Gregory R. Wessel, Vashon, WA (gwessel@publicgeology.org)

I have been a meat-and-two-veg geologist for about 40 years, and during that time I have worked in mineral exploration (metals and industrial minerals), oil exploration, and most recently as an engineering geologist dealing with geologic hazards.  I have done geologic mapping and structural geology across the western United States and in Bolivia, and I have worked on other projects in Russia, Poland and Ukraine at a time when people were more optimistic about working across the former Iron Curtain.  I have been lucky enough to see some amazing geology and incredible natural beauty, as well as to have met and worked with people who live in very different circumstances from my own. 

All of us recognize the kinship that geoscientists share.  It doesn’t matter where you are from, what language you speak or what color you are, if you’re a geoscientist you’re a member of the geo tribe.  For that reason, it’s easy for us to work together, but we’re not always connected enough to take advantage of that affinity. 

Geoscientists share another commonality: most of the problems facing mankind, at least those that are not manmade, are geologic problems.  Whether it be water supplies, access to mineral resources or arable land, energy production generation, or climate change, we know more about these things than anyone.  It only makes sense for us to work together to enlighten and guide mankind, which is something many of us already do very well.  As well as natural scientists, many of us are also natural teachers.

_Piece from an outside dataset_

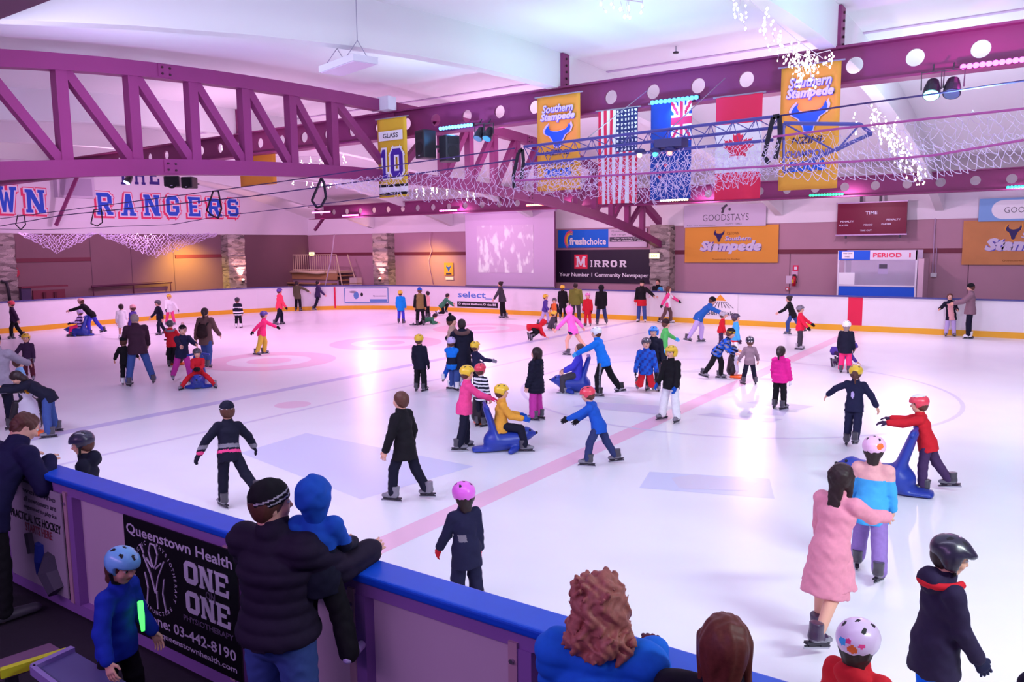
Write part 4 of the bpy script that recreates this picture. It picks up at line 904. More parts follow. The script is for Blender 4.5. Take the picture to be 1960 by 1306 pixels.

My hope is that through the Geoscience and Society Summit we will be able to find better ways to communicate and cooperate across the borders that exist in society, both with ourselves and with others.  I hope that we can find better ways to share our understanding of the nature and significance of the challenges we face so that we can effect real change. 

The walls that separate society are significant, but some of those that I have seen that are the toughest to overcome and that often go unnoticed separate people into two groups: those wanting to maintain individual liberty at the expense of the public good and those wanting to promote the public good by sacrificing some amount of individual liberty.  The battle between individual (or national) liberty and the public (or international) good may be the most difficult battle to fight given how deeply entrenched it is in modern capitalism and our tribal nature.  For me, individual liberty means nothing if in order to have it someone else has to pay.  For me, it’s a moral question.

For my innovation, I’d like to propose that in addition to looking for ways to work together more effectively, we at the same time envision the world we’d like our grandchildren to inherit, and that we look for ways to encourage public acceptance of that vision.  The vision itself should be relatively easy to craft given our shared interests.  The challenge will be in convincing others to share it, but if we can structure our work around the goal that is our collective vision, it should be easy to overcome some of the walls that divide us.